Qui était vraiment Jean-Louis de Lanessan ? Gouverneur général de l’Indochine, Ministre de la Marine, élu (de gauche) de Paris, de la Seine, de Charente et de Lyon, ce Cubzaguais de naissance a laissé une trace tangible dans l’histoire maritime.
7 novembre 1919 à Écouen (Val d’Oise) : un « journaliste de talent, robuste et d’une grande activité », selon les journaux de l’époque, meurt à l’âge de 76 ans.

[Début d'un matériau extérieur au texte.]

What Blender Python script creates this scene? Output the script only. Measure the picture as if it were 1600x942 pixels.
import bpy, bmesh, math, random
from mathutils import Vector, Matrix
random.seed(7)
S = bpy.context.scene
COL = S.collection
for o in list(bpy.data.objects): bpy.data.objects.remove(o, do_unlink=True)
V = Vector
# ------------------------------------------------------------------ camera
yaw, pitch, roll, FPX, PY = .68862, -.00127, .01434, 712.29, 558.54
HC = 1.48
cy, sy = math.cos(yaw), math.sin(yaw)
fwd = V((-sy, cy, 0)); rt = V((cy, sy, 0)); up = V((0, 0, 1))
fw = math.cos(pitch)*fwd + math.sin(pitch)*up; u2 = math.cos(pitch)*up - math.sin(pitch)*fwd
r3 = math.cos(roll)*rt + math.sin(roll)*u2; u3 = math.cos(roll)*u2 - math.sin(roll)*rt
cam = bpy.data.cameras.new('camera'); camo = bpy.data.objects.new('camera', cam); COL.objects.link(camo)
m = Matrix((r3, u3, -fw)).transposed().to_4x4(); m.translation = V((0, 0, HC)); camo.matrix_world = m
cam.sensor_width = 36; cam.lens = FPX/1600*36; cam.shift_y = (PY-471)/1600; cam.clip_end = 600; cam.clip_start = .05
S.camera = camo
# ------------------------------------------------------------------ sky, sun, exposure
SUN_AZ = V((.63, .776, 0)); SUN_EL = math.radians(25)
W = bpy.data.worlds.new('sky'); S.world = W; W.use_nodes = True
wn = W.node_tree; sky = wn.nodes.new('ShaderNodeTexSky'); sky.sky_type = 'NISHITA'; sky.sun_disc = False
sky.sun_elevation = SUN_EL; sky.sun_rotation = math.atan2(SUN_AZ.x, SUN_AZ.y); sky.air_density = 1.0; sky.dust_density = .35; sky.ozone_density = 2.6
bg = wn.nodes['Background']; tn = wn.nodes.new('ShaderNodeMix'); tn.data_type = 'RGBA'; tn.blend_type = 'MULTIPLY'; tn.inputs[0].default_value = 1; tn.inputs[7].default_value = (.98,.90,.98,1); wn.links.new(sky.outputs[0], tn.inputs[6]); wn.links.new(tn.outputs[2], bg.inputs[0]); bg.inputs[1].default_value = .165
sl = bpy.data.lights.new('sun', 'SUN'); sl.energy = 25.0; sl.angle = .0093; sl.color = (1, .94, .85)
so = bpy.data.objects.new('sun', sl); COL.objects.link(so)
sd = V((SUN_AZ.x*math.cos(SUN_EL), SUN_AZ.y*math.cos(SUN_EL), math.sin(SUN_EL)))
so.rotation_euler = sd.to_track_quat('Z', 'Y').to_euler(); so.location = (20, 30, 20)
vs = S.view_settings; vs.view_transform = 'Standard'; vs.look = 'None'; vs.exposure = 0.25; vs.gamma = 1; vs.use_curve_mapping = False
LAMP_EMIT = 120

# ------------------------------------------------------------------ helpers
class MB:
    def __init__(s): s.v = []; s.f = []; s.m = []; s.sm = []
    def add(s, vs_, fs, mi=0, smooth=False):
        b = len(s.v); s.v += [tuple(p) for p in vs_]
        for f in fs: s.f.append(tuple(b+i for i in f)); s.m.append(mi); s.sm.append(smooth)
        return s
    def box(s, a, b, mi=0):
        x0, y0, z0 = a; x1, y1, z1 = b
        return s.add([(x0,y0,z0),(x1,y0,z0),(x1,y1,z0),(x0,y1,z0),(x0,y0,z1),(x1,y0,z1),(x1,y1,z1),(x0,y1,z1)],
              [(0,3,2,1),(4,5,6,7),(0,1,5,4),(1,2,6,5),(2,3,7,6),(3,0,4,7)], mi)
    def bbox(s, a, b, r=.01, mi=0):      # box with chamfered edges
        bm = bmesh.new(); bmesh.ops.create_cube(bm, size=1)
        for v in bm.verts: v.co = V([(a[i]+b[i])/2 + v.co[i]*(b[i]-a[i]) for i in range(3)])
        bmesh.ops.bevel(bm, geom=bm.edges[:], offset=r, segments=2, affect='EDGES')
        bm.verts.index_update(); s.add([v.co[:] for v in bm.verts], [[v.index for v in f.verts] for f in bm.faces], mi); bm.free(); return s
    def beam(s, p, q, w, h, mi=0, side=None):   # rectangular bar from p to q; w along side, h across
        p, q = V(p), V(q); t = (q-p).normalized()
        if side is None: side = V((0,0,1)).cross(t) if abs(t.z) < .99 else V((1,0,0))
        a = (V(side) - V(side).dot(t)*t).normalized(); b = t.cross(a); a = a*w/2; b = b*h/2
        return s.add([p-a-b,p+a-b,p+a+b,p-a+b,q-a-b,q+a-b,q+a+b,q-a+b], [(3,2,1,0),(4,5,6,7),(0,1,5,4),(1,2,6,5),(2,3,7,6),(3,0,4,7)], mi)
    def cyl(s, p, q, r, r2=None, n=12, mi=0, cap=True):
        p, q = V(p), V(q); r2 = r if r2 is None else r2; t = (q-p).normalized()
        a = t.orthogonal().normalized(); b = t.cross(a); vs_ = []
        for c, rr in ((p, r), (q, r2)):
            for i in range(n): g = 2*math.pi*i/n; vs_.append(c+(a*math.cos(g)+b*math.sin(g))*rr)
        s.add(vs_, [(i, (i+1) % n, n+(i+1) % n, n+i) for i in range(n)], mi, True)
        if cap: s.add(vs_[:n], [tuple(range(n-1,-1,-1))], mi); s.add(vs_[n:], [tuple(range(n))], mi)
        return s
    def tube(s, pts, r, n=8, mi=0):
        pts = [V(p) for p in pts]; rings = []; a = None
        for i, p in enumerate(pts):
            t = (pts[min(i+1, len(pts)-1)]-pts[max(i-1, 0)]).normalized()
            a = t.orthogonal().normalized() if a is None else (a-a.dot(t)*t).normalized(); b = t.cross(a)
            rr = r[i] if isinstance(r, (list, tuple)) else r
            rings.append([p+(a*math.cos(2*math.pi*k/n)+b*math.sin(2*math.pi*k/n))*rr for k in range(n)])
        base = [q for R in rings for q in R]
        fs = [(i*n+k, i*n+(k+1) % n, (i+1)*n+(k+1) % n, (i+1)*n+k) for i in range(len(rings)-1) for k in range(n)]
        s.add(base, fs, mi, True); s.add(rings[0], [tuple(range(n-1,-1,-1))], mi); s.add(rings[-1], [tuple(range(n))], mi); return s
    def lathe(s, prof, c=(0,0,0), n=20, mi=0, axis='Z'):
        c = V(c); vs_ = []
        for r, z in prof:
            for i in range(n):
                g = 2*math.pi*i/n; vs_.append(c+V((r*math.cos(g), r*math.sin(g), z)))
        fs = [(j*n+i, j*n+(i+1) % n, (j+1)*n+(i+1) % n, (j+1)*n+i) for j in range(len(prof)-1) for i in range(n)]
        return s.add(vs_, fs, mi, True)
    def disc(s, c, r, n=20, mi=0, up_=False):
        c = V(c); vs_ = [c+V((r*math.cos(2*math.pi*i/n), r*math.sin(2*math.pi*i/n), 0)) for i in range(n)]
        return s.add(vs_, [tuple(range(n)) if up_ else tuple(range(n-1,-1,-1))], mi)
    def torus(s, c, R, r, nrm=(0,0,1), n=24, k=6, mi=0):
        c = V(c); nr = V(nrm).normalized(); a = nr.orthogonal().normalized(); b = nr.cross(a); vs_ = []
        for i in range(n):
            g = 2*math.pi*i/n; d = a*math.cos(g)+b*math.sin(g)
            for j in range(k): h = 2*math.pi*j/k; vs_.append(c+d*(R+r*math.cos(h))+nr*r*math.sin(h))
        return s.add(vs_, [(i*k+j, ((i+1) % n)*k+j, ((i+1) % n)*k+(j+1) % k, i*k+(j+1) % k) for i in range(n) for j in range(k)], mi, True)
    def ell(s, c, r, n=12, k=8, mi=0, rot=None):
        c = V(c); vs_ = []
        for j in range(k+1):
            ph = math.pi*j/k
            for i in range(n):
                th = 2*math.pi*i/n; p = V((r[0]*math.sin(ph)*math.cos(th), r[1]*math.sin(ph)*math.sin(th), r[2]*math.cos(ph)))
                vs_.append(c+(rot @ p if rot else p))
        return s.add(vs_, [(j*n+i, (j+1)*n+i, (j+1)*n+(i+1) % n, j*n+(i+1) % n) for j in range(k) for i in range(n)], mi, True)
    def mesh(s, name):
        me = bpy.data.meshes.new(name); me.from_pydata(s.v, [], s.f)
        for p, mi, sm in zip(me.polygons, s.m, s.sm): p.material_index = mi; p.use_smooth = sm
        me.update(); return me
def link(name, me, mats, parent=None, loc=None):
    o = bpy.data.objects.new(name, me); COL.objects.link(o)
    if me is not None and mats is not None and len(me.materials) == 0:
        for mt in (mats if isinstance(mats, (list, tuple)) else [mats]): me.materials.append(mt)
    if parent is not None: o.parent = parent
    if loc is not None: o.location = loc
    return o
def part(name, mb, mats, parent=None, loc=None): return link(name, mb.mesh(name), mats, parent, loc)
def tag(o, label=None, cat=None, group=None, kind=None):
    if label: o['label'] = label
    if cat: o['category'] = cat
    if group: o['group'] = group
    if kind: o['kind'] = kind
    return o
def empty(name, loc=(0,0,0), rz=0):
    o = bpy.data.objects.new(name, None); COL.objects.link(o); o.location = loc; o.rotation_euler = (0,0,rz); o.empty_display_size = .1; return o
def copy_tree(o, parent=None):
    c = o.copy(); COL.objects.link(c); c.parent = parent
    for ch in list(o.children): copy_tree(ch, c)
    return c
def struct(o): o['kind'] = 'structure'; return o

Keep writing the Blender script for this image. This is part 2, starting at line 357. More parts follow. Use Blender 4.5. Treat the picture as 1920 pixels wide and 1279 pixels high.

La presse salue le philosophe, l’homme politique, le littérateur, l’expert du monde maritime en rappelant qu’il est né le 13 juillet 1843 à... Saint-André-de-Cubzac ! Arrière-petit fils d’un député du Tiers État aux États Généraux de 1789, il puise ses racines dans des familles fronsadaises, bourquaises et cubzaguaises. C’est de ses ancêtres gascons qu’il tenait sa verve, son savoir-faire, son entregent, sa finesse, mais il avait une volonté aussi tenace que celle qu’on attribue aux Bretons. Il en a donné des preuves dès son enfance. Il entre au collège des Jésuites de Sarlat en 1855. En seconde, il remporte le prix d’instruction religieuse et se fait remarquer par sa piété. À la faculté de médecine de Bordeaux, il remporte le 2e prix des élèves en médecine en 1861.
Il s’embarque alors et navigue pendant huit ans au large de l’Afrique et de la Cochinchine.
En 1870, il démissionne de la Marine et prend part à la guerre en tant que chirurgien-major des mobilisés de la Charente-Inférieure. En 1872, il est reçu docteur en médecine, puis en 1876 réussit l’agrégation d’histoire naturelle. Il enseigne à la faculté de médecine de Paris comme professeur de zoologie, mais il est destitué en 1878 pour participation à une manifestation « communale ».
Libre penseur assumé, il est initié à la loge Liberté de Conscience à l’Orient de Paris en 1878, puis devient vénérable, 18e Rose-Croix en 1896.
Il a également été membre du conseil de l’Ordre du Grand Orient de France.
Après la zoologie, Lanessan entame une carrière politique : conseiller municipal de Paris en 1879 (membre du groupe de l’autonomie communale), puis député d’extrême gauche du 5e arrondissement de Paris en 1881.
Il est rapporteur du budget de la Marine et des colonies. En octobre de cette année-là, il fonde le journal « Le Réveil », qu’il quitte en février 1882 pour prendre la direction de la revue « La Marseillaise » qu’il abandonne aussitôt. Ses idées politiques ayant subi alors une évolution notable, il est réélu député de la Seine en 1885 sous l’étiquette de républicain radical, indépendant et libéral. En 1886, il est envoyé 16 mois en mission dans les colonies de l’Extrême-Orient pour y étudier leur situation économique. Il visite successivement la Tunisie, les Indes anglaises et néerlandaises, la Malaisie, le Siam, le Cambodge, le Bas Laos, la Cochinchine, l’Annam, le Tonkin, la Chine et le Japon. Revenu en France, il est réélu député en 1889, mais il démissionne de ce poste pour devenir le 20 avril 1891 Gouverneur général de l’Indochine. Il y achève la pacification du Tonkin et dirige la guerre franco siamoise de 1893 avant d’être rappelé en France en 1894. Année durant laquelle, il tente de revenir à l’Assemblée nationale en se présentant à Bordeaux, mais il est battu. En 1898, il est élu à nouveau député, mais dans la 1ère circonscription de Lyon et il devient vice-président de la commission des colonies à l’Assemblée.
Il est choisi par Waldeck-Rousseau comme ministre de la Marine, poste qu’il occupe de 1899 à 1902. Pendant cette période, il tente de prendre des mesures de laïcisation au sein de la Marine (suppression du vendredi saint sur les navires, neutralité confessionnelle des officiers), mais s’attache surtout à faire adopter par le Parlement un programme de construction de six cuirassés et 123 navires. Il réorganise alors l’armée coloniale et modernise les grands ports des colonies : Dakar, Alger, Bizerte et Saïgon. Il est l’un des trois francs-maçons du cabinet. Il est réélu député en 1902, puis prend en 1904 la direction du journal « Le Siècle » et il y mène une campagne pour une conception libérale de la séparation de l’État et des Églises. Battu aux législatives de 1906, c’est en Charente-Inférieure, dans l’arrondissement de Rochefort, qu’il se fait élire député en 1910 pour une seule législature et siège dans le groupe de gauche démocratique. En 1914, il est battu une dernière fois et se retire de la vie politique.
Il meurt le 7 novembre 1919 dans sa propriété d’Écouen, dans le Val d’Oise.